>>>
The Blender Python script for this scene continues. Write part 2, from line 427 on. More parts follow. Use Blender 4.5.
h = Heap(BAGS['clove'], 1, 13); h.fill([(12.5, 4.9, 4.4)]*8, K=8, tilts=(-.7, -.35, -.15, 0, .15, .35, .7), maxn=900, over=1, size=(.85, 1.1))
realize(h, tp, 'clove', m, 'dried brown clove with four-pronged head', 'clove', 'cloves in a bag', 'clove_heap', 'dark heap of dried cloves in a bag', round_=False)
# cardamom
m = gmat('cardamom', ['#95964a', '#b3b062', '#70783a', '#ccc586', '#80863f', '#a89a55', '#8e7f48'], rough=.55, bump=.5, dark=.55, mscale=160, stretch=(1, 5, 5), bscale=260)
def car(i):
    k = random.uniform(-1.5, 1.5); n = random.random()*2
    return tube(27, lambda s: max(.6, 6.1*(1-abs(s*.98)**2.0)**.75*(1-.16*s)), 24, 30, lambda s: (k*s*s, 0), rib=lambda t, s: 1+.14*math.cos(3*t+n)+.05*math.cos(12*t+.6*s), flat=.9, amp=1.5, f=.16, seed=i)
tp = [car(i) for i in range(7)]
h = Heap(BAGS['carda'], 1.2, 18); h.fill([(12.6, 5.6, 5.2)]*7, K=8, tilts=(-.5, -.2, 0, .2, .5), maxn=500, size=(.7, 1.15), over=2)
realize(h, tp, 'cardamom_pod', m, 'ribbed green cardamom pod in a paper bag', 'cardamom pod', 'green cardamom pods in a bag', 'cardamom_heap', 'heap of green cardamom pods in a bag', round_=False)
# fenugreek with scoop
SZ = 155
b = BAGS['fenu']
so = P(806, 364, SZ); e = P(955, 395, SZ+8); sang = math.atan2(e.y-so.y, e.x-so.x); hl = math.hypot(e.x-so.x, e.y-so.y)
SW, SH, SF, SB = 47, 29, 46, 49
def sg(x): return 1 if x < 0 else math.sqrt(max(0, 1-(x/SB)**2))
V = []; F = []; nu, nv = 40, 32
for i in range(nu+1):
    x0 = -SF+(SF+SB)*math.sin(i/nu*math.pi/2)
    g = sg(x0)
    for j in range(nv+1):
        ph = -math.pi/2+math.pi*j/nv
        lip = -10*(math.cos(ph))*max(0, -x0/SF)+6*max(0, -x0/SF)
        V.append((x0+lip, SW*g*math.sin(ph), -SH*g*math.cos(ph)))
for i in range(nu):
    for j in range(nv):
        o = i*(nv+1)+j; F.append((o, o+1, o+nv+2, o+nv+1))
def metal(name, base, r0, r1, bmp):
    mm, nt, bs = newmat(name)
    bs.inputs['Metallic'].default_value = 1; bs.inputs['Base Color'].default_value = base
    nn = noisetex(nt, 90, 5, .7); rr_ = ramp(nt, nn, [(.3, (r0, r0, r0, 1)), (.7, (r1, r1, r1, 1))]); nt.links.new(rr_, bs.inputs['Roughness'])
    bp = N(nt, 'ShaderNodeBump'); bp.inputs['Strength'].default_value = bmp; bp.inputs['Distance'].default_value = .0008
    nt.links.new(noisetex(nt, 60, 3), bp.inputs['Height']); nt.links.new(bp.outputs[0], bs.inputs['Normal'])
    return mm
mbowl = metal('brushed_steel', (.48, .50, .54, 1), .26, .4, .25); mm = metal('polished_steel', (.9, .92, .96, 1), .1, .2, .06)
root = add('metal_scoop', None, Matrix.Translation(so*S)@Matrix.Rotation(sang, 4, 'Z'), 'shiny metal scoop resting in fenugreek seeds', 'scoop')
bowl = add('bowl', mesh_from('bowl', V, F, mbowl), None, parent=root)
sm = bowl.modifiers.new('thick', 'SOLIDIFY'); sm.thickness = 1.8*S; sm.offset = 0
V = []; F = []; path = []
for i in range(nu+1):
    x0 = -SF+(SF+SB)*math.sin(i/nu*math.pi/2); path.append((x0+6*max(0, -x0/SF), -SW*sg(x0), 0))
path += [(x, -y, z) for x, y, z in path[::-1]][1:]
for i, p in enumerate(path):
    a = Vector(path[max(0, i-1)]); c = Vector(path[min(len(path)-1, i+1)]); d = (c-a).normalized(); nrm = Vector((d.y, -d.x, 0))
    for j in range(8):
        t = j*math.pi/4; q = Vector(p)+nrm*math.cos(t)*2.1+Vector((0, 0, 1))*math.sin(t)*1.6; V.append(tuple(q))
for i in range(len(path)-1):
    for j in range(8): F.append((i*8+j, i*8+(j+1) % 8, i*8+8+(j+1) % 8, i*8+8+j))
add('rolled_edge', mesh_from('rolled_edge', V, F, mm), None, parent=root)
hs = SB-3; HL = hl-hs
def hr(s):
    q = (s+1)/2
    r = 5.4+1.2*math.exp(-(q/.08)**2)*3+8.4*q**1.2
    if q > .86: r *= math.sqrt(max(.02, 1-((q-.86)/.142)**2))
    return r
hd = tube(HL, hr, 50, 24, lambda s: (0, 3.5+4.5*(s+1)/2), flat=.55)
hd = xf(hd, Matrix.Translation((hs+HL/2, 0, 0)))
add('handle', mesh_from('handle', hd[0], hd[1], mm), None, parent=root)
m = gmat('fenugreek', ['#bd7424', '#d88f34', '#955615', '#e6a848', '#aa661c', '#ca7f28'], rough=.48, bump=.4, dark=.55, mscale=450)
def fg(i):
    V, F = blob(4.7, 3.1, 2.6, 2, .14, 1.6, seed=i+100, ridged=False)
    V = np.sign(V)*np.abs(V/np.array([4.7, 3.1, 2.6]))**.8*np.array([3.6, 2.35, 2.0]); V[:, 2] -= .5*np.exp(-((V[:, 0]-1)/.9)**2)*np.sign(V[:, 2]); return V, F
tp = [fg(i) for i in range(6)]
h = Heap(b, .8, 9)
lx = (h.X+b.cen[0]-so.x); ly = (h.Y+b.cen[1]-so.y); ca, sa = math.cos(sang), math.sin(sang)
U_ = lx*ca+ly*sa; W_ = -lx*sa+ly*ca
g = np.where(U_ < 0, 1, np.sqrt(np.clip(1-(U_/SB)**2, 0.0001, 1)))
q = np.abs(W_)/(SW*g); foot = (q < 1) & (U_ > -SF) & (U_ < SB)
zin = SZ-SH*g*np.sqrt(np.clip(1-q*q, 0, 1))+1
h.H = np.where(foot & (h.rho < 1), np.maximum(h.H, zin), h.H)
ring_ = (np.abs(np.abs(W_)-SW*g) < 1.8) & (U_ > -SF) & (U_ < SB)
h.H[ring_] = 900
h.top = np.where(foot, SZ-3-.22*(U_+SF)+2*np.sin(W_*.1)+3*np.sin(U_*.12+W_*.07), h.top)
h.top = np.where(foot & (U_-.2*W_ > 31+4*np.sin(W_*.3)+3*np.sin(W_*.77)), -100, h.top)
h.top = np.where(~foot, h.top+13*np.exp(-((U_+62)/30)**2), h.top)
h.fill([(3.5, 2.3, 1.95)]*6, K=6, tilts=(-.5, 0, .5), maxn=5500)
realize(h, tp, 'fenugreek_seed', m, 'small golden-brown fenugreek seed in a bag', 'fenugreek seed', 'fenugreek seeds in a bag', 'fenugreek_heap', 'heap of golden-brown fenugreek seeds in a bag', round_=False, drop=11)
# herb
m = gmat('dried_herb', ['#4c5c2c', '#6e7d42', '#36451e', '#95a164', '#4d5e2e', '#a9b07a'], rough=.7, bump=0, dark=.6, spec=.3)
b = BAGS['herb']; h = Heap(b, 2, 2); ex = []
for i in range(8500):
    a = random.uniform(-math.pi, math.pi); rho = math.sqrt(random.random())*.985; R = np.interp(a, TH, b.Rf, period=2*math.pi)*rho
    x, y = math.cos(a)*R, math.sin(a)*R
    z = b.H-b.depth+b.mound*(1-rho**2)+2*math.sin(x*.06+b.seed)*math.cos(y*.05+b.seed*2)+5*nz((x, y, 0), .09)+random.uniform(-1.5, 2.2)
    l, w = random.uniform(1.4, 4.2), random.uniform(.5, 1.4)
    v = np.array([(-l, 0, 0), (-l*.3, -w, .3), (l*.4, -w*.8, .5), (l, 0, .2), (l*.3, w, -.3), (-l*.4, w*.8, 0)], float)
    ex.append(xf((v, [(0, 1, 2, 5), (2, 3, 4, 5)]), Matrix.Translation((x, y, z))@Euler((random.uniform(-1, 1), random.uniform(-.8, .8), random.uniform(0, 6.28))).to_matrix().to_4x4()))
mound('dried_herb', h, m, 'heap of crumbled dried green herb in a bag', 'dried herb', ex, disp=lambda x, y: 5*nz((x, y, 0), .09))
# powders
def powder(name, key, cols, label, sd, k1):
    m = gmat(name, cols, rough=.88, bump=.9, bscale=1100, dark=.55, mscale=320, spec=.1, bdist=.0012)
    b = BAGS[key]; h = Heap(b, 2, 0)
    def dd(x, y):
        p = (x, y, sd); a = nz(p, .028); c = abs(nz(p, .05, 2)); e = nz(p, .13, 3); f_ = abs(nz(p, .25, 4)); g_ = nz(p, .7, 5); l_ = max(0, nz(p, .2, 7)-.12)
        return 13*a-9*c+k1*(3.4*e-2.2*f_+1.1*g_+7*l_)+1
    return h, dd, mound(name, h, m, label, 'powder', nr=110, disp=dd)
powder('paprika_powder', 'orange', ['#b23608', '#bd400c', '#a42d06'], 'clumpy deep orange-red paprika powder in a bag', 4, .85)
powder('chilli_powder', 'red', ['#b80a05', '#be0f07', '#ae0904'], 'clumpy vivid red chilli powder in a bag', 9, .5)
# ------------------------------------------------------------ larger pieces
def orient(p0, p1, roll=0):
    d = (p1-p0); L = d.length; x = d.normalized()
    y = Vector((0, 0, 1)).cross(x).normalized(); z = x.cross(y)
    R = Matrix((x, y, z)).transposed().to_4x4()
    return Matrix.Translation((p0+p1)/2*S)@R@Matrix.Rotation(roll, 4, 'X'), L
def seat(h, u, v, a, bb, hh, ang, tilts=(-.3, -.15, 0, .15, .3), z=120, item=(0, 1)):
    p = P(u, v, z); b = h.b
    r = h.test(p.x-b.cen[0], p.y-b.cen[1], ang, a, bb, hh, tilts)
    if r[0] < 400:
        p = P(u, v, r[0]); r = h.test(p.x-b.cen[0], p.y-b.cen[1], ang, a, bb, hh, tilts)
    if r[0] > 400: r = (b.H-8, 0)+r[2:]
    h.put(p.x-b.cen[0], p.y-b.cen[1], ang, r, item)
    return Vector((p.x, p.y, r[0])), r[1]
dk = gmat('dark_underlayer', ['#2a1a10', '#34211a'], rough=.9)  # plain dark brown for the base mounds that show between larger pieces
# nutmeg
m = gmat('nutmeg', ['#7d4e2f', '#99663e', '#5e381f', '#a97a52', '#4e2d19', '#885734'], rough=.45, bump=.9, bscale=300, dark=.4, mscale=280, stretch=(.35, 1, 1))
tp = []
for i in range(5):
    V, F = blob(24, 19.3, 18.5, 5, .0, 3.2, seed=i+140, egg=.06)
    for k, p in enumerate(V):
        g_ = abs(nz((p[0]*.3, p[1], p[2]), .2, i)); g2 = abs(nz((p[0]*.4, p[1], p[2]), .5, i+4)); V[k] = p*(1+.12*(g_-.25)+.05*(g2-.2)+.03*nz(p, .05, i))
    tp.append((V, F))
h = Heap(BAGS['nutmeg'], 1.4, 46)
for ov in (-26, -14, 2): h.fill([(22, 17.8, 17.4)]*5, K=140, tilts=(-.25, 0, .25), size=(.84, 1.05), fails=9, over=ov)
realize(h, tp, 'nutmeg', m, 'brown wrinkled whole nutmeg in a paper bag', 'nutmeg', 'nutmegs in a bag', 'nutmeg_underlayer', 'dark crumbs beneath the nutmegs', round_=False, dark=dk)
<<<
>>>
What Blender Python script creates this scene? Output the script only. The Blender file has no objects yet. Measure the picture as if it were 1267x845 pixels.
<<<
TASK TO CARRY OUT: Pick out each line above that includes "this" and show it.

SOLUTION BELOW:
The Blender Python script for this scene continues. Write part 2, from line 427 on. More parts follow. Use Blender 4.5.
What Blender Python script creates this scene? Output the script only. The Blender file has no objects yet. Measure the picture as if it were 1267x845 pixels.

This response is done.